Despite all of our connections and communication devices, AARP reports that 1/3 of adults are chronically lonely. Ever since the garden of Eden, God said that it wasn’t good for man to be alone; but we face friendships, families, and lives torn apart by sin. In order to be together, we need to learn to be alone with God. St. Augustine once wrote, “You made us for yourself, O God, and our hearts are restless until we find rest in Thee.” How do we find rest when we’re lonely?

Ronald Rohlheiser suggests several ways to use our loneliness.

  1. Recognize your loneliness. The first step is to admit and name when you’re isolated.
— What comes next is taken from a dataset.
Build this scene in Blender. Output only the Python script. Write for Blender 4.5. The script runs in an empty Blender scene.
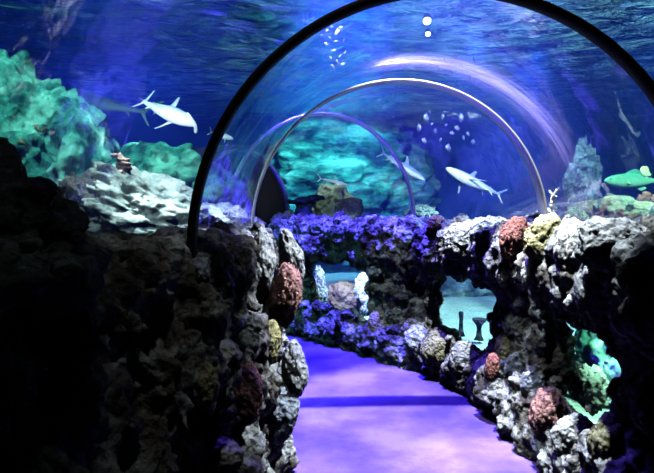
import bpy, bmesh, math, random
import numpy as np
from mathutils import Vector, Matrix, noise, Euler

random.seed(7)
SC = bpy.context.scene
COL = SC.collection
PI = math.pi
R_ = math.radians

# ------------------------------------------------------------------ camera
EYE = 1.5
F = 566.0
PITCH = math.atan((236.5 - 206.0) / F)
cam = bpy.data.cameras.new('camera')
cam.sensor_width = 36.0
cam.lens = F / 654.0 * 36.0
cam.clip_start = 0.02
cam.clip_end = 100
co = bpy.data.objects.new('camera', cam)
COL.objects.link(co)
co.location = (0, 0, EYE)
co.rotation_euler = (PI / 2 - PITCH, 0, 0)
SC.camera = co


def at(px, py, Y):
    """world point seen at a photo pixel, Y metres ahead"""
    u = (px - 327.0) / F
    v = (236.5 - py) / F
    d = Vector((u, math.cos(PITCH) + v * math.sin(PITCH), -math.sin(PITCH) + v * math.cos(PITCH)))
    d *= Y / d.y
    return Vector((d.x, d.y, d.z + EYE))


# ------------------------------------------------------------------ tagging
def tag(o, label=None, cat=None, group=None, kind=None):
    if label: o['label'] = label
    if cat: o['category'] = cat
    if group: o['group'] = group
    if kind: o['kind'] = kind
    return o


def link(name, me, mat=None, parent=None, loc=None):
    o = bpy.data.objects.new(name, me)
    COL.objects.link(o)
    if mat is not None:
        me.materials.clear()
        me.materials.append(mat)
    if parent: o.parent = parent
    if loc is not None: o.location = loc
    return o


def empty(name, loc=(0, 0, 0)):
    o = bpy.data.objects.new(name, None)
    o.empty_display_size = 0.1
    COL.objects.link(o)
    o.location = loc
    return o


def smooth(me):
    me.polygons.foreach_set('use_smooth', [True] * len(me.polygons))
    me.update()


# ------------------------------------------------------------------ materials
def new_mat(name):
    m = bpy.data.materials.new(name)
    m.use_nodes = True
    nt = m.node_tree
    nt.nodes.clear()
    out = nt.nodes.new('ShaderNodeOutputMaterial')
    return m, nt, out


def N(nt, typ, **kw):
    n = nt.nodes.new(typ)
    for k, v in kw.items():
        if k in n.inputs.keys():
            n.inputs[k].default_value = v
        else:
            setattr(n, k, v)
    return n


def L(nt, a, b):
    nt.links.new(a, b)


def ramp(nt, fac, stops):
    r = nt.nodes.new('ShaderNodeValToRGB')
    els = r.color_ramp.elements
    while len(els) < len(stops): els.new(0.5)
    for e, (p, c) in zip(els, stops):
        e.position = p
        e.color = (*c, 1)
    L(nt, fac, r.inputs['Fac'])
    return r.outputs['Color']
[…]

Loneliness is not always caused by sinfulness; it’s just a reminder of the human condition we are in.
  2. Draw closer to Christ. God would not allow Adam and Eve to be alone in their sin even when they were hiding from God. He comes to us in the gardens of life and desires relationship—even when we’re by ourselves.
  3. Empathize with others in similar circumstances. Loneliness causes us to connect to people frequently isolated– senior adults in assisted living centers to mothers who are home alone with children.
  4. Reach out in community. We can’t always be with others, but we can touch those who are detached from others. Send a note, share a meal, make a phone call.
  5. Deny yourself. Resist the temptations of virtual friendships and fantasy relationships. Loneliness often sends us down a pathway of destructive behavior. Instead use the loneliness as a spiritual discipline to “take up your cross daily and follow him.”
  6. Create something new. The best love songs are written from a place of loneliness and heartache. Compose a song, write a poem, journal a story, paint a picture. Use your loneliness to help you create something new for our world. What you make could likely console someone else in their struggles.
  7. Trust in a better day. As we draw closer to Christ, we recognize one day that we will be fully united with him. Until that day, our isolation is another groan that the Spirit hears from our lives.